Less winning is the unexciting wine list, so do what I did and ask for a caipirinha ($7.50, think Brazilian margarita) that’s “easy on the sweetness.” What you’ll get is a refreshing and delicious cocktail bursting with fresh lime juice. OK, onto the feedbag!

Though the salad bar’s nice, don’t go nuts on it because you’ve got an impressive caravan of meat to buzzsaw through. But you might prep your palate with olives, cornichons and roasted peppers; a citrusy and herby Israeli couscous salad; hearts of romaine with a zingy, salsa-like “Brazilian vinaigrette”; soupy and pleasing feijoada (multi-meat-flavored black beans); zesty marinated shrimp; and — to warm up for the oncoming grilled onslaught — a slew of smoked treats, like caper-topped salmon, oregano-speckled provolone and prosciutto.

Now it’s time to rip into the skillfully rock-salted and sear-crusted meat-fest that makes Texas de Brazil visits a “paleo” thrill-ride.

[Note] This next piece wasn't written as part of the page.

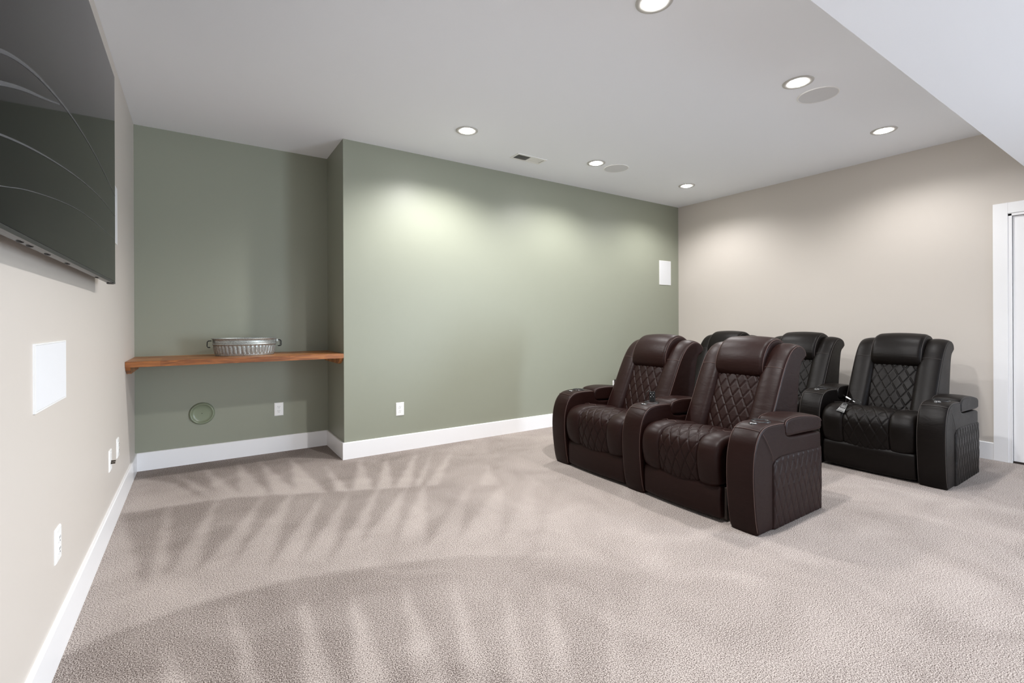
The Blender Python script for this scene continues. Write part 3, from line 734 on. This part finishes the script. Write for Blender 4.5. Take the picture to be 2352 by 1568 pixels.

Every juicy slice I attacked scored pretty high (try ’em with the properly garlicky chimichurri sauce); hell, the tender and juicy filet mignon alone was almost worth the price of admission — and I’m not even a huge filet fan. Also swell were killer leg of lamb; especially flavorful “picanha” (a top sirloin cut that’s a Brazilian favorite) and flank steak; thick and bacon-y (if semi-chewy) ribs; bacon-wrapped chicken breast hunks that could pass for pork; casing-popping sausages; and those melt-in-your-mouth baby lamb chops that shoved me over the top. Oh, and I haven’t even talked about the table-delivered real garlic mashers, crispy cinnamon-scented fried bananas and cheese rolls used to periodically reset your taste buds — or hot buffet items like rich au gratin potatoes, marsala-sauced mushrooms and ... well, you get the idea.

On a closing note, complaining about over-attentive service might sound bogus, but the constant hovering and, “Is everything OK!” and “Can I refill your water glass!” questions I experienced made an already busy meal — what with those roving meat-slicing dudes — even less relaxing. In fact my dining partner said she felt like she was under interrogation at times. So yes, refill my water glass — I’m eating a ton of (deliciously) salty meat — but please, do so with less ceremony. I mean, I genuinely appreciate the effort, but turning tableside visitations down a notch would make dinner at definitely worthy Texas de Brazil even better.